A recent study by the Bill and Melinda Gates foundation supports student evaluations of teachers, even to a kindergarten level. The study found that teacher evaluations conducted by an administrator can vary wildly from year to year based on factors out of a teacher’s control, while students actually graded these teachers consistently. The study concluded that “students [are] better than trained adult observers at evaluating teachers.”

I believe that implementing a teacher evaluation system that asks students to provide not only constructive criticism of a teacher, but also has them answer survey questions that aren’t simply about whether or not a teacher is nice, or grades easily, but about what they experience in the classroom, how much help they provide, whether they learn, and if they believe they spend class time well, would be significant improvement. That type of survey based system was proven to be highly effective in a study conducted by Harvard economist Ronald Ferguson.

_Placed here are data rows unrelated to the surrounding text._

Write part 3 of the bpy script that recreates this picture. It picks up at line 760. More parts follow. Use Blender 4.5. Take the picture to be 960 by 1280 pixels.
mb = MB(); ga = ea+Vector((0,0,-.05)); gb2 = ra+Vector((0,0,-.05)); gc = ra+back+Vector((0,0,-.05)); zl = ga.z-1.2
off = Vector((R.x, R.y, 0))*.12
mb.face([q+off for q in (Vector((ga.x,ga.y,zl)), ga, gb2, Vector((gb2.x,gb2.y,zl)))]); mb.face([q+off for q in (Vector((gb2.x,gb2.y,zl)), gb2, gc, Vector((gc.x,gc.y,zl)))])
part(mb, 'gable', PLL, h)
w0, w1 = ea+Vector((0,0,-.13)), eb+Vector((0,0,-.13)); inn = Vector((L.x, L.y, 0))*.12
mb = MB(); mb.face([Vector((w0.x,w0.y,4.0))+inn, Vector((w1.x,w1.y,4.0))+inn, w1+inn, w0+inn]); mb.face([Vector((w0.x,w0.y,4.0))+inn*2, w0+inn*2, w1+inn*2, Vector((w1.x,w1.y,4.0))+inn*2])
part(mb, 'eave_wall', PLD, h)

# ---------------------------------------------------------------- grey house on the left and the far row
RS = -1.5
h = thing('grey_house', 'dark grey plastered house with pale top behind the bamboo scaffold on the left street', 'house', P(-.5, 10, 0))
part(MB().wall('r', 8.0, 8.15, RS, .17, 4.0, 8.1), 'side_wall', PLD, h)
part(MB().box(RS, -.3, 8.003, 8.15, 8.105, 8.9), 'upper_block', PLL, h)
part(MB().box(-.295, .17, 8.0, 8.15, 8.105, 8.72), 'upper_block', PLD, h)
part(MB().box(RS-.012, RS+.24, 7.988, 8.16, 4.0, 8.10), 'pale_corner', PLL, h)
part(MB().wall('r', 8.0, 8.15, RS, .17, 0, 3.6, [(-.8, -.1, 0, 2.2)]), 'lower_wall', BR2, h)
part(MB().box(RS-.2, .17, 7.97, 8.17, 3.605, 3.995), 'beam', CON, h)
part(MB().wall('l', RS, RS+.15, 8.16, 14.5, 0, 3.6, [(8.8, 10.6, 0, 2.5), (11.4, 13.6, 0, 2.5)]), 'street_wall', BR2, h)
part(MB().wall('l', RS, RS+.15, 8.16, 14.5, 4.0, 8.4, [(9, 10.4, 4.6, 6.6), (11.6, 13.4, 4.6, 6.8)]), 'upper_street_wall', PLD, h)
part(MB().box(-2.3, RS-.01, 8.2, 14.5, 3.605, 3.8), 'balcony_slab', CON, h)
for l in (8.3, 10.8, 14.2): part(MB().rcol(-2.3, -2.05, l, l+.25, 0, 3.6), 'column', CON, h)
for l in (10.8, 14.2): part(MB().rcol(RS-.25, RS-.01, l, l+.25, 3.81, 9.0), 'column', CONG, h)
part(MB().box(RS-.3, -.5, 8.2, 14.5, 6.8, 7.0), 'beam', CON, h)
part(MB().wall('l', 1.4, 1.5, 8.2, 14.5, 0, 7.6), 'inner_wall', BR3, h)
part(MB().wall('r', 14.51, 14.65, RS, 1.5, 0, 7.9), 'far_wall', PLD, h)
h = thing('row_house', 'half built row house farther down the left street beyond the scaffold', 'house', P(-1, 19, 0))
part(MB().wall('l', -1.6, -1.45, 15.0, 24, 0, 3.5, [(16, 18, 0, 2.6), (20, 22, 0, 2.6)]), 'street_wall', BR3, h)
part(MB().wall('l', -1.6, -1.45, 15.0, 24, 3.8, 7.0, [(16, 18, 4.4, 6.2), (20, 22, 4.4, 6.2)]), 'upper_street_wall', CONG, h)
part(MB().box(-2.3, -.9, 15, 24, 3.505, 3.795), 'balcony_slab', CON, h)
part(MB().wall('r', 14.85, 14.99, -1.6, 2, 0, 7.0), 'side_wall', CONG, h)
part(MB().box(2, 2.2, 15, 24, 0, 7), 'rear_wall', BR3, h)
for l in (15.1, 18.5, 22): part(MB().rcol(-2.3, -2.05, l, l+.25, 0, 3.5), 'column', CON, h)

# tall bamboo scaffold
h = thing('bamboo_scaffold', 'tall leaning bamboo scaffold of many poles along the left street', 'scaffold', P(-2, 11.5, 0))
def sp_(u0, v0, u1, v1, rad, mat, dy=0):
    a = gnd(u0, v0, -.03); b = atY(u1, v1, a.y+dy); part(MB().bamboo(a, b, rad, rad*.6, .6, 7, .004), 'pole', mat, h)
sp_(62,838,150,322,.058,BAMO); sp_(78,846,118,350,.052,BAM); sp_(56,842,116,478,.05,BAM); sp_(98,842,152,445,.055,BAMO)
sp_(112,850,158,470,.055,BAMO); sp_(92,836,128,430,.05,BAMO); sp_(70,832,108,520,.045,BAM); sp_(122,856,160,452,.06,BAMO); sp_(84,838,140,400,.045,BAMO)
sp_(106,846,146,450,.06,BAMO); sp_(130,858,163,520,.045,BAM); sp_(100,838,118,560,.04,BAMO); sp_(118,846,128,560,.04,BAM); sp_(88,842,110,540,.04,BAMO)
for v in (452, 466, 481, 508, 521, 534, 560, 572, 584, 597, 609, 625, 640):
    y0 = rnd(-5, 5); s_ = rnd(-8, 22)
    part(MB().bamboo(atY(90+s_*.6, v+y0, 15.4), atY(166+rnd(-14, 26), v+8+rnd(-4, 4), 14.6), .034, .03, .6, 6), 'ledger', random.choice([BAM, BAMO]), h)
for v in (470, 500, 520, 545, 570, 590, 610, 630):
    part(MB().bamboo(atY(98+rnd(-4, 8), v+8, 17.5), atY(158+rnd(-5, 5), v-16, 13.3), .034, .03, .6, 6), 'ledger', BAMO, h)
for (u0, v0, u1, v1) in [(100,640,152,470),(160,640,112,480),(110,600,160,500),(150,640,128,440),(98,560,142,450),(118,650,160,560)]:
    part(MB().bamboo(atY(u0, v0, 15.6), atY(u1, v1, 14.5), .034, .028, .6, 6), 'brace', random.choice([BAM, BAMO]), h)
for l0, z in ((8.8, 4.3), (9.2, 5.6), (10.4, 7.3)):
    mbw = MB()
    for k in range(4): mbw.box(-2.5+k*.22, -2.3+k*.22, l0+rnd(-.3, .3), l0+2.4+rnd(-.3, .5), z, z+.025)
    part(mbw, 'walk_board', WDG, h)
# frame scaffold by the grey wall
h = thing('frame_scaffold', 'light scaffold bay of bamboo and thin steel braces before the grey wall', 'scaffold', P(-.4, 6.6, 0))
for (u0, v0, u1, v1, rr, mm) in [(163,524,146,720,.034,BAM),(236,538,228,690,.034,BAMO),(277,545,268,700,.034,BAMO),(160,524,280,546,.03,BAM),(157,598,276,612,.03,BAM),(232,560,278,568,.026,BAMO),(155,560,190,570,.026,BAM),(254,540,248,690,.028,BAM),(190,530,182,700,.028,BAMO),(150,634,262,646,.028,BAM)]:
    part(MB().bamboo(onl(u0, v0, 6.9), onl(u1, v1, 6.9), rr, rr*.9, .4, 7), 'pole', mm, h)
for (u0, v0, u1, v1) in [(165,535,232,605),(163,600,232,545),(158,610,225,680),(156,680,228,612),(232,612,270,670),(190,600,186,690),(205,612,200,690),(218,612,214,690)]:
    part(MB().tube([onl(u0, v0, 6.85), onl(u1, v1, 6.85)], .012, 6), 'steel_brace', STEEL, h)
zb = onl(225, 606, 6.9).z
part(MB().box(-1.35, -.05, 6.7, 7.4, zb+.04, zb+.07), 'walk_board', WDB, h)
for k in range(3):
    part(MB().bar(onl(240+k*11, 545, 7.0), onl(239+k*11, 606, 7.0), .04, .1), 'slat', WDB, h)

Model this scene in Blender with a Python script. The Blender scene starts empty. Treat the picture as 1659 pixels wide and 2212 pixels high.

School systems are not strangers to the use of student evaluations. Pittsburgh, Chicago and Atlanta public schools have all put student evaluations to use in their schools. In a Michigan school system that ranks 11th in teacher salary, 5th in the number of teachers employed, and yet is in the bottom 20 for graduation rate and has struggling school districts being controlled by emergency managers in several cities, including Detroit, it is clear a change needs to be made. That change can be an improvement in teacher evaluations for the better. The state of Michigan can make a change that actually helps students learn, and improves the school environment, not one designed to pander to testing companies or teachers unions, that ultimately proves to be an ineffective nuisance. School systems throughout the United States, including Michigan, should consider following the lead of other states and embracing this fairly new method in an effort to fight for education, not politics.

It is clear based on the data shown above, that student evaluations, despite their flaws, far exceed the results from administrator or testing based evaluations. It is also clear that students are much more qualified to help evaluate teachers than many believe. If high school students had the opportunity to provide a serious commentary on how their teachers have performed it would go a long way to improving the current system as well as improving an individual teacher’s performance. It is my belief that students should be granted that opportunity, to fix the problem of teachers teaching to the needs of a test, or to the aspirations of an administrator, rather than to needs of the students.